For a start, research is not a single entity, like a leader, but a multiplicity of disparate projects. We could be led by fish parasites, eighteenth century poets, soil erosion, teacher induction, the documentary films of John Grierson or face recognition. Furthermore, the most obvious characteristic of research is that it doesn’t know where it’s going, even in replication studies, since otherwise there would be no point in calling it research.

Presumably in the above case, being ‘research-led’ is a substitute for being Principal (=vice chancellor) led, even though the individual concerned is paid lots of money to be a leader.

Incidentally both the opposite of research and a synoym for is ‘holiday’. You can either go where you haven’t been before in order to find out what it’s like (a type 1 holiday) or somewhere totally predictable but enjoyable (a type 2 holiday). If I was a psychologist I’d devise a theory and an instrument to study these.

As for student-driven, I’m all for participatory democracy, but since students are there to find out what they don’t know, it is illogical to expect them to tell anyone else what they want to know. Students are under too much financial pressure to pursue excellence, for the most part, whilst staff are under too much pressure to pursue aims and objectives to actually do any teaching. Or research. Or even answer their email.
Cynical, moi?
Yes, but i feel much better for it!

Gray van man

Saturday, January 12th, 2008

Today was more a sort of whitish-grey as we had some rather wet snow last night. After a rather messy day shunting furniture around to Jane’s office in Meylan, time to think about two points>
What is the point of a) this website and b) what is the point, purpose or meaning of life?
The first one is the most difficult, but briefly, it is part of a trend which, pretentiously, could be called “enriching the information landscape”. Thinking back to the 1960s, getting information about technical things involved writing letters, badgering people at exhibitions (if you could get in), reading out of date reference books in the library or just doing it. Which all worked in a rather lean sort of way. Nowadays I can find out what I was doing in 1979, I can find out what I was doing it with and who built it. More or less, anyway. Across a huge range of topics, people are putting what they know into the public domain. Is this any use for anything, apart from encouraging endless surfing? I think it is, but there is no way of knowing what kind of useful.
Not a very original thought I know, but somehow it has to be worth doing, a sort of car boot sale of all knowledge.

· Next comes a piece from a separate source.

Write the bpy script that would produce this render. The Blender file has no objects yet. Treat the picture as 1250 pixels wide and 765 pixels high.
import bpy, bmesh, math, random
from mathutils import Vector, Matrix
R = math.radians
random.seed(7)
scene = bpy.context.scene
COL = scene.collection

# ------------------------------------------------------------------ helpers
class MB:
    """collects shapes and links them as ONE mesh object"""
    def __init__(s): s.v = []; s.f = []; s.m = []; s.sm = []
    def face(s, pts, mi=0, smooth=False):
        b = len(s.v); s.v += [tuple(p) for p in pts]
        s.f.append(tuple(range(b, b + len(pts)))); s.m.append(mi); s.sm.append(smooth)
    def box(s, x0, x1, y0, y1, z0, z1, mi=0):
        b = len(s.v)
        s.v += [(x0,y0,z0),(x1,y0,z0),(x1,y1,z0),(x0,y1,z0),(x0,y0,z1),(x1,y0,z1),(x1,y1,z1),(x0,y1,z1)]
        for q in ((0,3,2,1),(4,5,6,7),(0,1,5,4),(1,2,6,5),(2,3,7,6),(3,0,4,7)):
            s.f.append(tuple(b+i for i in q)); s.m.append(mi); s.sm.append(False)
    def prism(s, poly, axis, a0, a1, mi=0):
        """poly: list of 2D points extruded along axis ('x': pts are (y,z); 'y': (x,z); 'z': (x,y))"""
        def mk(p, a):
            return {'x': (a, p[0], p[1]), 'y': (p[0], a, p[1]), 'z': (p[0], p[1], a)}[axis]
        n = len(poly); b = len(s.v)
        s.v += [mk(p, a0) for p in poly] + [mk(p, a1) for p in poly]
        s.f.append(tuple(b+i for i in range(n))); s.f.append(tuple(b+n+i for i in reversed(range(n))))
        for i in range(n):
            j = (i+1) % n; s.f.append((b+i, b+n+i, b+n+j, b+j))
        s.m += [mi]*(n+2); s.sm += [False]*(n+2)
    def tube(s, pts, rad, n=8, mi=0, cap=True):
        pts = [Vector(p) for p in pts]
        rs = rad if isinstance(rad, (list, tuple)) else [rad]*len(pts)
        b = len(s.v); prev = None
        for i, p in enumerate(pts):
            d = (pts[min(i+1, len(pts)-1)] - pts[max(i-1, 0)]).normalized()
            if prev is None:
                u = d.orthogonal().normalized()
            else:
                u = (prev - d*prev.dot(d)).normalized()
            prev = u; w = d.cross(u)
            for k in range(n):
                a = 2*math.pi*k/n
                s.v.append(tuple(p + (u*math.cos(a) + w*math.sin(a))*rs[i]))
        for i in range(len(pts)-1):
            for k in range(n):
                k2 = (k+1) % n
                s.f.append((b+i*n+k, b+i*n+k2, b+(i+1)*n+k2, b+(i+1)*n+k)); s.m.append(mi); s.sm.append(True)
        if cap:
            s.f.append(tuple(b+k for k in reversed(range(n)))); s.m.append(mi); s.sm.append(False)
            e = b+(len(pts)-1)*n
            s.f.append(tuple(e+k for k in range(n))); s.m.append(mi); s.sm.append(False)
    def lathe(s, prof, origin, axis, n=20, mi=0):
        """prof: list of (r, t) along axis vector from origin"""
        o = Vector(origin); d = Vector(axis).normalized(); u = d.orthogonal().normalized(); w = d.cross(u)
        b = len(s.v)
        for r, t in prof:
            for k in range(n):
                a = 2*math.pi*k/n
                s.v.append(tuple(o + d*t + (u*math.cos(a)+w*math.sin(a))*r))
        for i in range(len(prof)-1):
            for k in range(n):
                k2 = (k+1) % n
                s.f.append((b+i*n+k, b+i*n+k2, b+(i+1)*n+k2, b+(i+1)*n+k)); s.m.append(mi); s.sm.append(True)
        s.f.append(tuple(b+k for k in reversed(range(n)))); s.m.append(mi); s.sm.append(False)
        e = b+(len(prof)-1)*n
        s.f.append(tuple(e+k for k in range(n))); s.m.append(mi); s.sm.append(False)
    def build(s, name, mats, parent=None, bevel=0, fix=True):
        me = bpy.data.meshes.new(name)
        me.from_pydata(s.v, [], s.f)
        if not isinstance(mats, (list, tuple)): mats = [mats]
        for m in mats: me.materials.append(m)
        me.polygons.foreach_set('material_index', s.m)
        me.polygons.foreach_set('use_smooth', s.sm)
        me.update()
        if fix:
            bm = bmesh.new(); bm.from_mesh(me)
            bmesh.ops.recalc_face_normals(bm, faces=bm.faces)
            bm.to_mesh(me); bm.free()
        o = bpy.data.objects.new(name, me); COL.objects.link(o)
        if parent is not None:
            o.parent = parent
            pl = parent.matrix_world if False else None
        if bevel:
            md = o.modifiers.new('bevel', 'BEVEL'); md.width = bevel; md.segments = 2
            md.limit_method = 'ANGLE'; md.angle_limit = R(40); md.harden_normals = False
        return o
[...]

Now for the meaning of life. I’m currently writing a book which is partly about death (link) and in order to do that I was looking at websites about the meaning of life, which of course consisted mainly of Christian contributions about divine purpose and so on. I’m sure I will be put right on this, but there seems to be a gap in philosophical thinking here. The main problem is that we have huge difficulty in imagining how something could not have some sort of ultimate purpose, without falling into “Oh what’s the point of it all, can’t go on etc etc”. In “the Principle of Reason”, Heidegger shows how difficult, or impossible, it is to find an ultimate ground for reason. But ‘ground’ is a metaphor, so there’s a clue to how to start thinking about purpose, not as something ‘built’ on foundations but as something circulating, fluid, dynamic etc. Like the web, whose purpose is to circulate information or knowledge, but to what further purpose?